* [REQUIRED TASK]:
Write out again, unaltered, the lines from the start through the line containing "return [(1160 +".

------ DATA PROVIDED

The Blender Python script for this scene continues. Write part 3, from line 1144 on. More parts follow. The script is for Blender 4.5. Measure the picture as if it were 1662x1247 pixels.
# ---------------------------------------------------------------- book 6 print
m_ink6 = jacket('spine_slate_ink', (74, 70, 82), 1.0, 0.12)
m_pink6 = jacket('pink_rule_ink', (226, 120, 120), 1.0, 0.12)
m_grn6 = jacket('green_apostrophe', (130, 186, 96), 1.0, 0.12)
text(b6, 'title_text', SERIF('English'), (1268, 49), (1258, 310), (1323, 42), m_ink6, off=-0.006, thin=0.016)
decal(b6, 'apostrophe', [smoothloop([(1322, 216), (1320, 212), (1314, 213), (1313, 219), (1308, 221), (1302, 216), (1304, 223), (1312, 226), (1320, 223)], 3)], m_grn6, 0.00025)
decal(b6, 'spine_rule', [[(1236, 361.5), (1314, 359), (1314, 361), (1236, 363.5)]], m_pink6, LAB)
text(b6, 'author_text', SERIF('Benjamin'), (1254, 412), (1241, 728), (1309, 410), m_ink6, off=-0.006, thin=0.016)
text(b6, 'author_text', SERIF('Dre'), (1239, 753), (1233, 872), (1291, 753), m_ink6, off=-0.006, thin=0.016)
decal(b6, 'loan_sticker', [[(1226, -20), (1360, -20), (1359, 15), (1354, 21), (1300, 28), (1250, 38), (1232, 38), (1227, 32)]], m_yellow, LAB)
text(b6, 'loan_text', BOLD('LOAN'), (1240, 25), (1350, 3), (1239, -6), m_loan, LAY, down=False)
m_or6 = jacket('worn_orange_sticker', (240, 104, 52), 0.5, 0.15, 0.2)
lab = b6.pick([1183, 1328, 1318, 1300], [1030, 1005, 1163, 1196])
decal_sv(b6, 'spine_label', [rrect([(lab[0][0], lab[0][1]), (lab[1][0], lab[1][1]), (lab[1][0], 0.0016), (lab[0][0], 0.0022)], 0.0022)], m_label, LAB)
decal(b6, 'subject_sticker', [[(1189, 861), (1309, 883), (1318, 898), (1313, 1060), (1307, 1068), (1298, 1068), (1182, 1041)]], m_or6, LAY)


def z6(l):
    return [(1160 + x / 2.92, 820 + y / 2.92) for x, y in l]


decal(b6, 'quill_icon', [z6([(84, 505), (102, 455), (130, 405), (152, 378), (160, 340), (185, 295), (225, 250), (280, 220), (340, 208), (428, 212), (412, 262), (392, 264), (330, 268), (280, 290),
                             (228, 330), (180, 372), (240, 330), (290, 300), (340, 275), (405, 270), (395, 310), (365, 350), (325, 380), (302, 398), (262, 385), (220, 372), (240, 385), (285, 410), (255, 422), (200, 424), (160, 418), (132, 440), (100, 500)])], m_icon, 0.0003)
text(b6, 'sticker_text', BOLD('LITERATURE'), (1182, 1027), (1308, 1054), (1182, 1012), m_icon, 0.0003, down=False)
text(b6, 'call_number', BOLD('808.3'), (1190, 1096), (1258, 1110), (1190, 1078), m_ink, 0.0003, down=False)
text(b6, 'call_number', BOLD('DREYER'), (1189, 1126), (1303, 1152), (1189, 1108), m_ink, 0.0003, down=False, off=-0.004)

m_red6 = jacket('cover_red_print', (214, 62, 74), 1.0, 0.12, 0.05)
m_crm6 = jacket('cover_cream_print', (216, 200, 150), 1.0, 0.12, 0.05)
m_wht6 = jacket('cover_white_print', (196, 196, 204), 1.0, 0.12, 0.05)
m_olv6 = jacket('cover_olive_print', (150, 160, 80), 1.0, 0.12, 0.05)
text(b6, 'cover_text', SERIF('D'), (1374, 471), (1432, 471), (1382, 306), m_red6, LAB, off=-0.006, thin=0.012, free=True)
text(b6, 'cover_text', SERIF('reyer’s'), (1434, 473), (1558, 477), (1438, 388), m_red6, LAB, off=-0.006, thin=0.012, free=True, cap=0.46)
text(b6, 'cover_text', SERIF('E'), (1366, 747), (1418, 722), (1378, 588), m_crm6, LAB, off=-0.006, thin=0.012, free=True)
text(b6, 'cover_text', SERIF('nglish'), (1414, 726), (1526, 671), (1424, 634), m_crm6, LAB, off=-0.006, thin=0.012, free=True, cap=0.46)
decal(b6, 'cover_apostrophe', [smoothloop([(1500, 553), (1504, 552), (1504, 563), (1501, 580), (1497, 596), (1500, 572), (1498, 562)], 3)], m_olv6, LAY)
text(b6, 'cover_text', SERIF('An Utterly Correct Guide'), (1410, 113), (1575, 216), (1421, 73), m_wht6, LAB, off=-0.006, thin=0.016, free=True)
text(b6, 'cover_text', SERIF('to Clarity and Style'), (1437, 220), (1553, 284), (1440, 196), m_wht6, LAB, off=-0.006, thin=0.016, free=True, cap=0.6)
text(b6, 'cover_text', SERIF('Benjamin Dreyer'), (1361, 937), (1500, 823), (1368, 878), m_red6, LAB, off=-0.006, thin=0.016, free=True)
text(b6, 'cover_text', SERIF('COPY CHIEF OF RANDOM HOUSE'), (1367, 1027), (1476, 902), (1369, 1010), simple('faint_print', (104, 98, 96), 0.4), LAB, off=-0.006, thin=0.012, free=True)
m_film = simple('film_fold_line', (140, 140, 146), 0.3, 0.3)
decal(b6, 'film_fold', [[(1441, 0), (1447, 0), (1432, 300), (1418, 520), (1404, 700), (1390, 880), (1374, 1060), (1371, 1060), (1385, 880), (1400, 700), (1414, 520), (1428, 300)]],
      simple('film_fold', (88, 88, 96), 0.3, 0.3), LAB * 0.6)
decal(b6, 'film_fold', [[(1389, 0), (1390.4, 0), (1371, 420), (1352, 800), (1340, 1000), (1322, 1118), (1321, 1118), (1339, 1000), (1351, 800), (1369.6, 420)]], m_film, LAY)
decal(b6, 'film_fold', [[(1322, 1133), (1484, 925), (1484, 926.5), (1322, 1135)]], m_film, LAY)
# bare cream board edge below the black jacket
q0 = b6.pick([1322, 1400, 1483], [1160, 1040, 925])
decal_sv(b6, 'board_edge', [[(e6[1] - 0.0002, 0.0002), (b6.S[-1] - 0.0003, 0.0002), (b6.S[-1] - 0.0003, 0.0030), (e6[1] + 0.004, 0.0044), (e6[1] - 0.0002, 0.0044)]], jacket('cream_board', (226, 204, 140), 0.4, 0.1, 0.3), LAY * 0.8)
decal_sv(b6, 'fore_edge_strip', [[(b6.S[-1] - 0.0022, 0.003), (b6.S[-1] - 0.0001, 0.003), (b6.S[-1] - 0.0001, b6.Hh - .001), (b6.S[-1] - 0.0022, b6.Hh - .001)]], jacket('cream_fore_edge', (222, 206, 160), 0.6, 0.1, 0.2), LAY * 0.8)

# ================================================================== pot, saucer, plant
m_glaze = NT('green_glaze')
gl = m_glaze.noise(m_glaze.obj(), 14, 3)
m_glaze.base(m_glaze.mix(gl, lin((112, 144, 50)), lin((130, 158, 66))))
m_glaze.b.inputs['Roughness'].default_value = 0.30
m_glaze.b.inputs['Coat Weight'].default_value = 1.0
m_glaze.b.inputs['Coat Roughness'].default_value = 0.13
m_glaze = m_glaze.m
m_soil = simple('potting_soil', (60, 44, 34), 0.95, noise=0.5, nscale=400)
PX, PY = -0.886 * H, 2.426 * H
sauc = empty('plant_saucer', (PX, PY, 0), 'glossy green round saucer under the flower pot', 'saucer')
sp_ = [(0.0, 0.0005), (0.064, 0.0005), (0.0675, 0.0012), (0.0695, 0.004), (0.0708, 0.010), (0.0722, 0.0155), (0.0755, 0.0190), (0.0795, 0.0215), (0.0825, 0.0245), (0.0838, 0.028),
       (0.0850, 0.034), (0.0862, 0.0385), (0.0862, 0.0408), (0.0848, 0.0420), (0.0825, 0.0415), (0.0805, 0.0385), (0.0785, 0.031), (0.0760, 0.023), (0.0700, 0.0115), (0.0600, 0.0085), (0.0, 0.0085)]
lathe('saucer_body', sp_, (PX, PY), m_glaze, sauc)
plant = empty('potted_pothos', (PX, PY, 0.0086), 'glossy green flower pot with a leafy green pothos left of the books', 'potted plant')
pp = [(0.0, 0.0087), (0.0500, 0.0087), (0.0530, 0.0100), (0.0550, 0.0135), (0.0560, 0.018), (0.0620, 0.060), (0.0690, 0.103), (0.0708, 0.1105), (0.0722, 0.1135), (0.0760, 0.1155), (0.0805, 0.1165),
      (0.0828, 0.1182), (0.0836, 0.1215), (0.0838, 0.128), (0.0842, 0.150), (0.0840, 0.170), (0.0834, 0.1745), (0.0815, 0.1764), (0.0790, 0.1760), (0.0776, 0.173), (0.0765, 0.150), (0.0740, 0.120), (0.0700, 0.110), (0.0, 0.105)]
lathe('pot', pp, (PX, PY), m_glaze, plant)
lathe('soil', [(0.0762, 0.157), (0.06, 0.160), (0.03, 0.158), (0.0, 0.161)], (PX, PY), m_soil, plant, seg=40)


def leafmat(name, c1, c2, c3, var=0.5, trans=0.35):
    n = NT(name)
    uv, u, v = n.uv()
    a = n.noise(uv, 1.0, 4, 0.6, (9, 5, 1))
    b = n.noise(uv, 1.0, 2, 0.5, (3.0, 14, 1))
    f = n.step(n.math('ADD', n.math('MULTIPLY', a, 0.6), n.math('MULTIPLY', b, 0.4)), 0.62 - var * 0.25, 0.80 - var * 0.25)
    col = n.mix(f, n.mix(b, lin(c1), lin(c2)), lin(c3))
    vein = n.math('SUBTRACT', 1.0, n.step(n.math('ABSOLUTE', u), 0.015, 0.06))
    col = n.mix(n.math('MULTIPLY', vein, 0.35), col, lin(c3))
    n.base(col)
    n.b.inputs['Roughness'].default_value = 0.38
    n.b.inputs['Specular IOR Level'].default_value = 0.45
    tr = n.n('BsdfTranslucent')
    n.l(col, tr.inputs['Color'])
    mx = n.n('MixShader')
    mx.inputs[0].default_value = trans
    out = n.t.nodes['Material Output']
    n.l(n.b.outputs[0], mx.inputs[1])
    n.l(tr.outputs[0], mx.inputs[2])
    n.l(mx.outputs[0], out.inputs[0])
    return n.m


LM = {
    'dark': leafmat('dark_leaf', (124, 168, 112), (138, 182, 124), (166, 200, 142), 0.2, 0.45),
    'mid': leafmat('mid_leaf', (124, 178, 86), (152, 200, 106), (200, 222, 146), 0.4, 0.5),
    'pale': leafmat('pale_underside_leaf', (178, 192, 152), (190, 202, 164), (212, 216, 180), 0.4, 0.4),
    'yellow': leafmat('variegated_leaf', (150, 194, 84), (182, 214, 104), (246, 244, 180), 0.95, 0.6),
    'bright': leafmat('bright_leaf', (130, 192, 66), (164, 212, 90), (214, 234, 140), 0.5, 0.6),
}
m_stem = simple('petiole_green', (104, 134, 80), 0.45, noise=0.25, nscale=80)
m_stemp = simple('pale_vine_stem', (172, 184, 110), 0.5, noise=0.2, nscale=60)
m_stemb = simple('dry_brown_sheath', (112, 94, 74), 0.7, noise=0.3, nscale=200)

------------

* [THE COMPLETED TASK]:
The Blender Python script for this scene continues. Write part 3, from line 1144 on. More parts follow. The script is for Blender 4.5. Measure the picture as if it were 1662x1247 pixels.
# ---------------------------------------------------------------- book 6 print
m_ink6 = jacket('spine_slate_ink', (74, 70, 82), 1.0, 0.12)
m_pink6 = jacket('pink_rule_ink', (226, 120, 120), 1.0, 0.12)
m_grn6 = jacket('green_apostrophe', (130, 186, 96), 1.0, 0.12)
text(b6, 'title_text', SERIF('English'), (1268, 49), (1258, 310), (1323, 42), m_ink6, off=-0.006, thin=0.016)
decal(b6, 'apostrophe', [smoothloop([(1322, 216), (1320, 212), (1314, 213), (1313, 219), (1308, 221), (1302, 216), (1304, 223), (1312, 226), (1320, 223)], 3)], m_grn6, 0.00025)
decal(b6, 'spine_rule', [[(1236, 361.5), (1314, 359), (1314, 361), (1236, 363.5)]], m_pink6, LAB)
text(b6, 'author_text', SERIF('Benjamin'), (1254, 412), (1241, 728), (1309, 410), m_ink6, off=-0.006, thin=0.016)
text(b6, 'author_text', SERIF('Dre'), (1239, 753), (1233, 872), (1291, 753), m_ink6, off=-0.006, thin=0.016)
decal(b6, 'loan_sticker', [[(1226, -20), (1360, -20), (1359, 15), (1354, 21), (1300, 28), (1250, 38), (1232, 38), (1227, 32)]], m_yellow, LAB)
text(b6, 'loan_text', BOLD('LOAN'), (1240, 25), (1350, 3), (1239, -6), m_loan, LAY, down=False)
m_or6 = jacket('worn_orange_sticker', (240, 104, 52), 0.5, 0.15, 0.2)
lab = b6.pick([1183, 1328, 1318, 1300], [1030, 1005, 1163, 1196])
decal_sv(b6, 'spine_label', [rrect([(lab[0][0], lab[0][1]), (lab[1][0], lab[1][1]), (lab[1][0], 0.0016), (lab[0][0], 0.0022)], 0.0022)], m_label, LAB)
decal(b6, 'subject_sticker', [[(1189, 861), (1309, 883), (1318, 898), (1313, 1060), (1307, 1068), (1298, 1068), (1182, 1041)]], m_or6, LAY)


def z6(l):
    return [(1160 + x / 2.92, 820 + y / 2.92) for x, y in l]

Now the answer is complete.